## DO THIS
In the records below, find the line that contains "Write a Blender" and the line that contains "rad = math.radians". Set down exactly those lines and every line between them, and nothing more.

BEGIN GIVEN DATA

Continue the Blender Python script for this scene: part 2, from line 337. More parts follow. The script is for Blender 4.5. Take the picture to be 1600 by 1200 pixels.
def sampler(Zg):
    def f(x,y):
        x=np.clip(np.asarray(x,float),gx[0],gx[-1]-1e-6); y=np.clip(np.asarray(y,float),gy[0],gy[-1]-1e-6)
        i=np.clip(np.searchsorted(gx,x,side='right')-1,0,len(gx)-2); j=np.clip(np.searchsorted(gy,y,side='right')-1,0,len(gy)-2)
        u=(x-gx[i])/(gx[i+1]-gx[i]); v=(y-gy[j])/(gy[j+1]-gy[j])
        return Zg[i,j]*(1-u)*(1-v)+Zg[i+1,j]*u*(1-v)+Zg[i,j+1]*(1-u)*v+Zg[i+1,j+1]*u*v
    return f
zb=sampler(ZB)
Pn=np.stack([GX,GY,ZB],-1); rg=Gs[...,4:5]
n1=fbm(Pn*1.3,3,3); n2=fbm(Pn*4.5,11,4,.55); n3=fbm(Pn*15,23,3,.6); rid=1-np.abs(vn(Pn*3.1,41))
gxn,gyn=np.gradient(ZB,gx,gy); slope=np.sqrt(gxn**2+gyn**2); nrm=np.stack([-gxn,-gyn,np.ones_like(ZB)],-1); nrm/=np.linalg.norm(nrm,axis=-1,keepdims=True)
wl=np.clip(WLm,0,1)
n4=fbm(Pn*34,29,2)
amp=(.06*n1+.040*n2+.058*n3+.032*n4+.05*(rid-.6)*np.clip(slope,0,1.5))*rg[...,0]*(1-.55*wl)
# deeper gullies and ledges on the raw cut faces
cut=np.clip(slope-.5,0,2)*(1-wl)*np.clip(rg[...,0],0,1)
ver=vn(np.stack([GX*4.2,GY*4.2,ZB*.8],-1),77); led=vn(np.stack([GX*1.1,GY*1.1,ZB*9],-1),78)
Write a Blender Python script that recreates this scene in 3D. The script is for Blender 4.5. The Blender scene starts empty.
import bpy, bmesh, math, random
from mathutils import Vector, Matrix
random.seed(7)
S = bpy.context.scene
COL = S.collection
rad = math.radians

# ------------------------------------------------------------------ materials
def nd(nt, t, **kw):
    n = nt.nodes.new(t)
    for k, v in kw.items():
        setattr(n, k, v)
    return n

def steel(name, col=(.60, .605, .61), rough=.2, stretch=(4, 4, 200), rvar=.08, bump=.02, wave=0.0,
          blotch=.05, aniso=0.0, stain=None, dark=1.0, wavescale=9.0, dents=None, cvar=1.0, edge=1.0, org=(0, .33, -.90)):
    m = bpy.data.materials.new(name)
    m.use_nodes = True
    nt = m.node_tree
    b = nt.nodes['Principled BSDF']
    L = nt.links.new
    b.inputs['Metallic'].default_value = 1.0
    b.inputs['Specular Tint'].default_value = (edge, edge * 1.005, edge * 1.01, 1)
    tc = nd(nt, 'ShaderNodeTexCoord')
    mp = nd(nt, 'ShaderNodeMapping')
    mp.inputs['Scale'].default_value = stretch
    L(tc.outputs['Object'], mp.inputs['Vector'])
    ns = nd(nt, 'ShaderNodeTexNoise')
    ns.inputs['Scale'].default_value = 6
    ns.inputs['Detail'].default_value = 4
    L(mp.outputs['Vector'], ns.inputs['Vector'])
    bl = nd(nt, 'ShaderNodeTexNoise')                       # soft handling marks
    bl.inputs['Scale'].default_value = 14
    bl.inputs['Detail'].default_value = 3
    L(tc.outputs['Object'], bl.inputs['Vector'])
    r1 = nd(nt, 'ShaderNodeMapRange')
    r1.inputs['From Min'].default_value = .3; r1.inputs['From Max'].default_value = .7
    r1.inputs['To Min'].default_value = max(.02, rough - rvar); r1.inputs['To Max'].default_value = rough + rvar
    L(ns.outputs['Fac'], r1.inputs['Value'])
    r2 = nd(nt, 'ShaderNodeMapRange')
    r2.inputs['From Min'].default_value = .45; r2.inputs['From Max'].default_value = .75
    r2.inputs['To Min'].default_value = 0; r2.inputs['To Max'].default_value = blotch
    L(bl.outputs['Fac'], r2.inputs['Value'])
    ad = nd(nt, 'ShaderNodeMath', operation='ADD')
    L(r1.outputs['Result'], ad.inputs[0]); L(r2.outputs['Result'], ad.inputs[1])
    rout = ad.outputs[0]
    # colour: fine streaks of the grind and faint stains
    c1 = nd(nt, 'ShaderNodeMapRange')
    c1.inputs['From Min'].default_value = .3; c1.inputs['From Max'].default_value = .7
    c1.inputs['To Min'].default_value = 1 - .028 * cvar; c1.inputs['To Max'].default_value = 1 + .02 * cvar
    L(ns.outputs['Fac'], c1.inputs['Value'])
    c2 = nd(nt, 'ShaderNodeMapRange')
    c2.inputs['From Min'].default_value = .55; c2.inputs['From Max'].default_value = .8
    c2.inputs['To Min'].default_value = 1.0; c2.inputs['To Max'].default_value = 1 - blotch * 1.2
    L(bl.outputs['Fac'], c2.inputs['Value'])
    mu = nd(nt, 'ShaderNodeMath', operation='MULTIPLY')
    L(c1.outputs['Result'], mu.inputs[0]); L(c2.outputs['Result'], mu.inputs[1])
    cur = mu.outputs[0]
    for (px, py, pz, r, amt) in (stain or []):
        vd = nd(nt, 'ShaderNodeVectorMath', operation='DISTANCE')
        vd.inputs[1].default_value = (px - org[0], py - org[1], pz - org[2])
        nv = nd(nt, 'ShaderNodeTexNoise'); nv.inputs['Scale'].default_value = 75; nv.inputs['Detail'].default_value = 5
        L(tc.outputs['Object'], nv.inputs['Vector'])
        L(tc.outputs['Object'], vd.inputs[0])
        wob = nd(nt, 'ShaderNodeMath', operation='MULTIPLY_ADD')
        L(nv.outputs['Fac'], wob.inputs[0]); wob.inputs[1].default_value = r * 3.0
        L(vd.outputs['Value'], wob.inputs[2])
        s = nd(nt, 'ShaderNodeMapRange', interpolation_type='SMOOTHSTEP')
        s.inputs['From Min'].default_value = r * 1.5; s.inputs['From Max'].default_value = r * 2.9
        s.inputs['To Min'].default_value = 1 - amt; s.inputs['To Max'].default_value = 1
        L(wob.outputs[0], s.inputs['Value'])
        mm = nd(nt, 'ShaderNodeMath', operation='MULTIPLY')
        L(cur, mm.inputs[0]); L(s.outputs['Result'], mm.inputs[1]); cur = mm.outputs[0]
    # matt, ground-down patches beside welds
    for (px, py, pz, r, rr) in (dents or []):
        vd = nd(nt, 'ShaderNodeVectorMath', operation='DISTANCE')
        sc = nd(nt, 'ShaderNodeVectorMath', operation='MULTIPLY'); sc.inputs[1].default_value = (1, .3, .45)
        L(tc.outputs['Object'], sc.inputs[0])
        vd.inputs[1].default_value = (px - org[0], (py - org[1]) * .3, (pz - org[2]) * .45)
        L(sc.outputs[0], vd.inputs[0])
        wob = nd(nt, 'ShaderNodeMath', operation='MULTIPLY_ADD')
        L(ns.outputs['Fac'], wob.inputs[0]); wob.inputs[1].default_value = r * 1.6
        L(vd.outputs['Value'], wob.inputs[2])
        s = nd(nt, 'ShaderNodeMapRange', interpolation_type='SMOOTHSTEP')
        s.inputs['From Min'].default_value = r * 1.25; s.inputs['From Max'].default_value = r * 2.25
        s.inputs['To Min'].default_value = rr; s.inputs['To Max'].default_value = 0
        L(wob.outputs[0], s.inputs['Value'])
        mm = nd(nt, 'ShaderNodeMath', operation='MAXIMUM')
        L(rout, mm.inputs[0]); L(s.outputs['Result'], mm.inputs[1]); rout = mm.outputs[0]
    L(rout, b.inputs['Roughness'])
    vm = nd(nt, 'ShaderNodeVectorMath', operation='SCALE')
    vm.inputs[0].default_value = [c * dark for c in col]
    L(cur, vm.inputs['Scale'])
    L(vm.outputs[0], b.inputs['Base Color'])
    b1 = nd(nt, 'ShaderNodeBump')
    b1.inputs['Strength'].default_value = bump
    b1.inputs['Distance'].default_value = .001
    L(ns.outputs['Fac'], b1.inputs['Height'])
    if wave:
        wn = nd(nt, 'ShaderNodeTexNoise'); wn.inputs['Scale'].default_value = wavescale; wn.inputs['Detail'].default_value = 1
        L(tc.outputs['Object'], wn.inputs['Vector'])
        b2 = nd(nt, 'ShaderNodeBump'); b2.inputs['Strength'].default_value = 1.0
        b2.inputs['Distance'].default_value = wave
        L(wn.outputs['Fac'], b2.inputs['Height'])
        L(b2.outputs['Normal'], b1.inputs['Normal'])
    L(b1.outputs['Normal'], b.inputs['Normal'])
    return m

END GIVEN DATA

## ANSWER TO THIS TASK
Write a Blender Python script that recreates this scene in 3D. The script is for Blender 4.5. The Blender scene starts empty.
import bpy, bmesh, math, random
from mathutils import Vector, Matrix
random.seed(7)
S = bpy.context.scene
COL = S.collection
rad = math.radians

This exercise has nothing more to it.